Sunday, April 17, 2011
We arrived yesterday to El Cocuy and registered with the National Parks Service, bought some last-minute supplies, and were on our way. We caught a ride to the farm of Miguel Herrera. He possibly has the best mustache I've ever seen. He also fits the stereotype of a Boyacense (note: Boyacá is the department, or state, that the park is located in) campesino - brownish/black hat, ruana, and extremely nice and polite. Andrés negotiated with Don Miguel for he and two horses to pick up our packs the following day and carry them to our next destination. After leaving Don Miguel's place, we walked about an hour and a half to the first campsite. It proceeded to rain while Jerry and I napped.
It rained the entire night - and, as it turns out - our tent is no longer really waterproof. Luckily, even though the entire tent was wet, our sleeping bags stayed (mostly) dry. Jerry is the best husband in the world - he let me have the best sleeping pad and sleeping bag. I guess we'll see if that continues (editor's note: he ended up with the good sleeping pad, I took the good sleeping bag. He's still the best husband in the world.)
Tuesday, April 19, 2011
Today I heard a plane pass by overhead, and it seemed so out-of-place. Over the past two days, the only sounds that I've heard are the running streams, rain dropping on our tent, the occasional bird, and the voices of Jerry, Andrés, and Paula. Plus the sounds of zippers, the gas stove, waterfalls, footsteps, and most of all, my own breathing. This is hands-down the hardest thing I've done in my life. And the best part is that I've loved it - despite the fact that our tent isn't really waterproof, that my body aches (though not as much as I thought it would), that every time we go uphill I have to concentrate more than I ever have on breathing. Being able to see views that few have seen - these views are literally breathtaking. In one direction there is a steep, red canyon wall, in another a steep, green valley leading to the end of the world, and I am standing on a practically vertically cliff made of gray shale. My brain begins to doubt my eyes. You have to look quickly and stop to admire it while you can, because you can see the fog creeping in. But that, too, is amazing in itself - even though I curse the clouds for stealing my view - to watch the water take shape and gather together and climb towards us. We are so high, we have beaten the clouds, we are above them, they have to catch up (and they do).

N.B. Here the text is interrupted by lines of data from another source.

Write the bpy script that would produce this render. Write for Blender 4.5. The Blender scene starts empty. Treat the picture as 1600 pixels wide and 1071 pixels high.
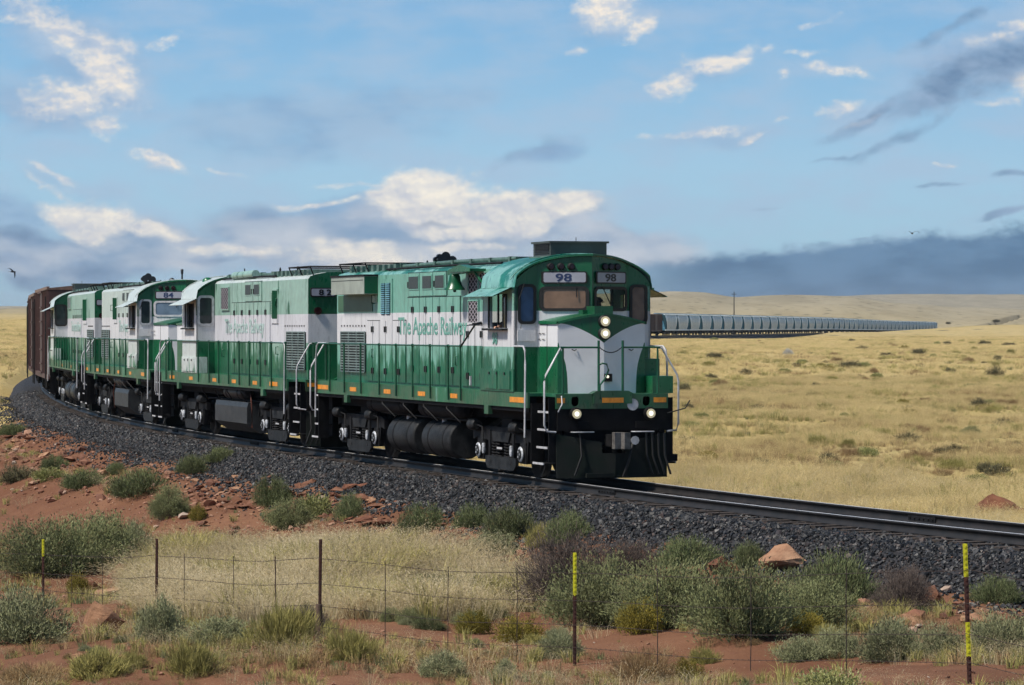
import bpy, math, random
import numpy as np
from mathutils import Vector
from mathutils.geometry import tessellate_polygon
random.seed(7); rng = np.random.default_rng(7)
SC = bpy.context.scene
COL = SC.collection
F = 5103.0; EYE = 3.156
# ------------------------------------------------------------------ camera, world, sun, exposure
cam = bpy.data.cameras.new('camera'); cam.sensor_width = 36.0; cam.lens = 36.0 * F / 1600.0
cam.clip_start = 0.5; cam.clip_end = 40000
cam_o = bpy.data.objects.new('camera', cam); COL.objects.link(cam_o)
cam_o.location = (0, 0, EYE)
cam_o.rotation_euler = (math.radians(90) - math.atan(24.5 / F), 0, 0)
SC.camera = cam_o
SC.view_settings.view_transform = 'Standard'; SC.view_settings.look = 'None'
SC.view_settings.exposure = 0.0; SC.view_settings.gamma = 1.0
SUN_EL, SUN_AZ = math.radians(54), math.radians(-118)      # azimuth from +Y towards +X
sun = bpy.data.lights.new('sun', 'SUN'); sun.energy = 4.9; sun.angle = math.radians(9); sun.color = (1.0, 0.94, 0.85)
sun_o = bpy.data.objects.new('sun', sun); COL.objects.link(sun_o)
sdir = Vector((math.sin(SUN_AZ) * math.cos(SUN_EL), math.cos(SUN_AZ) * math.cos(SUN_EL), math.sin(SUN_EL)))
sun_o.rotation_euler = sdir.to_track_quat('Z', 'Y').to_euler()
sun_o.location = (-40, 0, 40)

class NT:
    """small node-tree helper"""
    def __init__(s, tree): s.t = tree; s.n = tree.nodes; s.l = tree.links
    def new(s, typ, **kw):
        nd = s.n.new(typ)
        for k, v in kw.items():
            if k.startswith('i_'):
                key = k[2:]; key = int(key) if key.isdigit() else key.replace('_', ' ')
                s.put(nd.inputs[key], v)
            else: setattr(nd, k, v)
        return nd
    def put(s, sock, v):
        if isinstance(v, bpy.types.NodeSocket): s.l.new(v, sock)
        elif isinstance(v, bpy.types.Node): s.l.new(v.outputs[0], sock)
        else:
            if hasattr(sock.default_value, '__len__') and not hasattr(v, '__len__'): v = (v, v, v)
            if hasattr(sock.default_value, '__len__') and len(sock.default_value) == 4 and len(v) == 3: v = (*v, 1)
            sock.default_value = v
    def math(s, op, a, b=None, c=None, clamp=False):
        nd = s.n.new('ShaderNodeMath'); nd.operation = op; nd.use_clamp = clamp
        s.put(nd.inputs[0], a)
        if b is not None: s.put(nd.inputs[1], b)
        if c is not None: s.put(nd.inputs[2], c)
        return nd.outputs[0]
    def mix(s, f, a, b):
        nd = s.n.new('ShaderNodeMix'); nd.data_type = 'RGBA'; nd.clamp_factor = True
        s.put(nd.inputs[0], f); s.put(nd.inputs[6], a); s.put(nd.inputs[7], b); return nd.outputs[2]
    def noise(s, vec, scale, detail=4, rough=.55, dist=0.0):
        nd = s.n.new('ShaderNodeTexNoise')
        if vec is not None: s.put(nd.inputs['Vector'], vec)
        nd.inputs['Scale'].default_value = scale; nd.inputs['Detail'].default_value = detail
        nd.inputs['Roughness'].default_value = rough; nd.inputs['Distortion'].default_value = dist
        return nd.outputs[0]
    def map(s, vec, loc=(0, 0, 0), rot=(0, 0, 0), scale=(1, 1, 1), typ='POINT'):
        nd = s.n.new('ShaderNodeMapping'); nd.vector_type = typ; s.put(nd.inputs[0], vec)
        nd.inputs[1].default_value = loc; nd.inputs[2].default_value = rot; nd.inputs[3].default_value = scale
        return nd.outputs[0]
    def rng(s, v, a, b, c=0.0, d=1.0, smooth=True):
        nd = s.n.new('ShaderNodeMapRange'); nd.interpolation_type = 'SMOOTHSTEP' if smooth else 'LINEAR'
        s.put(nd.inputs[0], v)
        for i, q in enumerate((a, b, c, d)): s.put(nd.inputs[i + 1], q)
        return nd.outputs[0]
    def ramp(s, v, stops, interp='LINEAR'):
        nd = s.n.new('ShaderNodeValToRGB'); s.put(nd.inputs[0], v); cr = nd.color_ramp; cr.interpolation = interp
        while len(cr.elements) < len(stops): cr.elements.new(0.5)
        for e, (p, c) in zip(cr.elements, stops): e.position = p; e.color = (*c, 1)
        return nd.outputs[0]

def srgb(r, g, b):
    f = lambda c: (c / 255 / 12.92) if c / 255 <= .04045 else ((c / 255 + .055) / 1.055) ** 2.4
    return (f(r), f(g), f(b))

# ---- world: Nishita sky, with the banks of cloud laid over it by compass direction and elevation
W = bpy.data.worlds.new('World'); SC.world = W; W.use_nodes = True
n = NT(W.node_tree); n.n.clear()
out = n.new('ShaderNodeOutputWorld'); bg = n.new('ShaderNodeBackground'); n.l.new(bg.outputs[0], out.inputs[0])
sky = n.new('ShaderNodeTexSky'); sky.sky_type = 'NISHITA'; sky.sun_disc = False
sky.sun_elevation = SUN_EL; sky.sun_rotation = SUN_AZ; sky.altitude = 1600; sky.air_density = 1.0; sky.dust_density = 0.6; sky.ozone_density = 2.0
tc = n.new('ShaderNodeTexCoord')
sx = n.new('ShaderNodeSeparateXYZ'); n.l.new(tc.outputs['Generated'], sx.inputs[0])
az = n.math('ARCTAN2', sx.outputs[0], sx.outputs[1])
el = n.math('ARCSINE', sx.outputs[2])
cu = n.math('MULTIPLY', az, 5.103); cv = n.math('MULTIPLY', el, 5.103)      # thousands of "photo units": azimuth, elevation
cv3 = n.new('ShaderNodeCombineXYZ'); n.put(cv3.inputs[0], cu); n.put(cv3.inputs[1], cv)
UV = cv3.outputs[0]
nish = n.new('ShaderNodeVectorMath', operation='SCALE'); n.put(nish.inputs[0], sky.outputs[0]); nish.inputs[3].default_value = 0.085
low = n.ramp(n.rng(cv, 0.0, 0.62, smooth=False), [(0.0, srgb(160, 198, 218)), (0.18, srgb(168, 207, 228)), (0.4, srgb(164, 204, 230)), (0.7, srgb(138, 188, 226)), (1.0, srgb(118, 172, 219))])
base = n.mix(n.rng(el, 0.13, 0.5), low, nish.outputs[0])
n.put(bg.inputs[0], n.mix(n.rng(el, -.02, -.001), srgb(120, 110, 90), base)); bg.inputs[1].default_value = 1.0

# ------------------------------------------------------------------ geometry helpers
def link(o, parent=None, **props):
    COL.objects.link(o)
    if parent is not None: o.parent = parent
    for k, v in props.items():
        if v: o[k] = v
    return o
def empty(name, loc=(0, 0, 0), rz=0.0, label=None, cat=None, group=None):
    o = bpy.data.objects.new(name, None); o.location = loc; o.rotation_euler = (0, 0, rz); o.empty_display_size = .3
    return link(o, None, label=label, category=cat, group=group)
def mesh_np(name, V, Fc, mat=None, uv=None, smooth=False):
    V = np.asarray(V, dtype=np.float32); Fc = np.asarray(Fc, dtype=np.int32)
    me = bpy.data.meshes.new(name); k = Fc.shape[1]
    me.vertices.add(len(V)); me.vertices.foreach_set('co', V.ravel())
    me.loops.add(Fc.size); me.loops.foreach_set('vertex_index', Fc.ravel())
    me.polygons.add(len(Fc)); me.polygons.foreach_set('loop_start', np.arange(len(Fc), dtype=np.int32) * k)
    me.polygons.foreach_set('loop_total', np.full(len(Fc), k, dtype=np.int32))
    if smooth: me.polygons.foreach_set('use_smooth', np.ones(len(Fc), dtype=bool))
    me.update(calc_edges=True)
    if mat is not None: me.materials.append(mat)
    return me

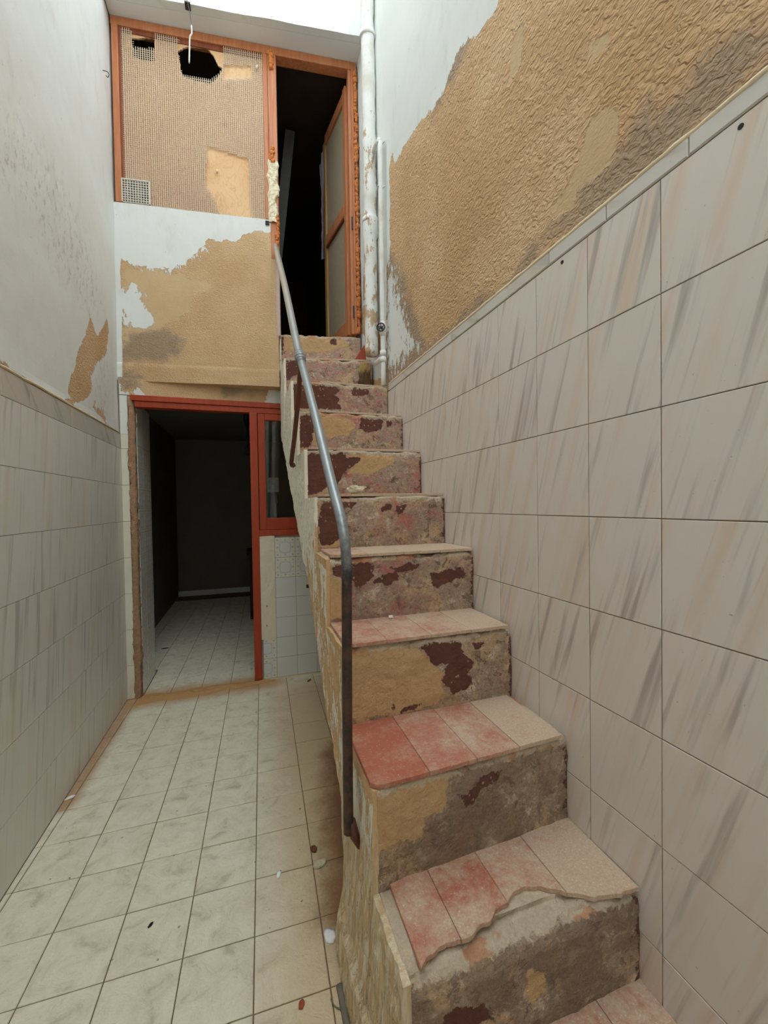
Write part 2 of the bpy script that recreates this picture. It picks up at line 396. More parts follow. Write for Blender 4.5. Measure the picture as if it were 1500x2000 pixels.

This mornign we woke up to a clear, dawn view of a recent snow drift on the mountain next to our campsite. As the sun rose over the eastern mountains, this mountain northwest of us changed colors and seemed to change shape. We couldn't feel our toes. I asked Paula if this was the coldest she'd ever been in her life and she said yes.
I love that Jerry and I continually push each others' limits, we support each other to become better versions of ourselves.
But, at the end of the day, only I can put one foot i front of the other and get to the top of that pass. I am focused on that next step, that next breath, survival. No one can do that for me.
I love this feeling of accomplishment, unlike any I've felt before. I am my own refrigerator, my own transportation. I am my own mule (OK, Jerry carries the tent). I am seeing things that can only be seen by foot. No horse can go up 200 meters in altitude over gigantic boulders left behind by glaciers. No bike can traverse miles of going up and down cliffs. No car can cross a waterfall barefoot.
Yesterday, we saw the edge of the world. We saw where Laguna La Plaza funnels into a short waterfall and then empties down into a vast nothingness. And beyond the nothingness are more mountains and mist.
We collect our water from the streams, rivers, and waterfalls that form in the mountains, that melt from the glaciers and are fed by rain. I've never tasted fresher water (and no, we didn't use any water purification tablets). Every time we see a different glacier, my heart aches for our children who will probably never see one.
Jerry and I recall the geology we learned that first summer together, also in this tent. We point out the glacially-carved U-shaped valleys and the river-created V-shaped ones. We pass over granite and shale and see sandstone cliffs. Or so we think, and who is here to tell us otherwise?
The days are beginning to become routine. Wake up at 4:00am, pack up and eat, leave camp by 5:30 or so. Hike. Drink water. Hike. Eat trail mix. Hike. Take photos along the way. Feel like you can't continue. Continue anyway. Arrive at campsite by 12:00 or 1:00pm. Eat lunch. Rain. Nap. Talk with Jerry for hours. Rain. Asleep by 7:00pm. Repeat.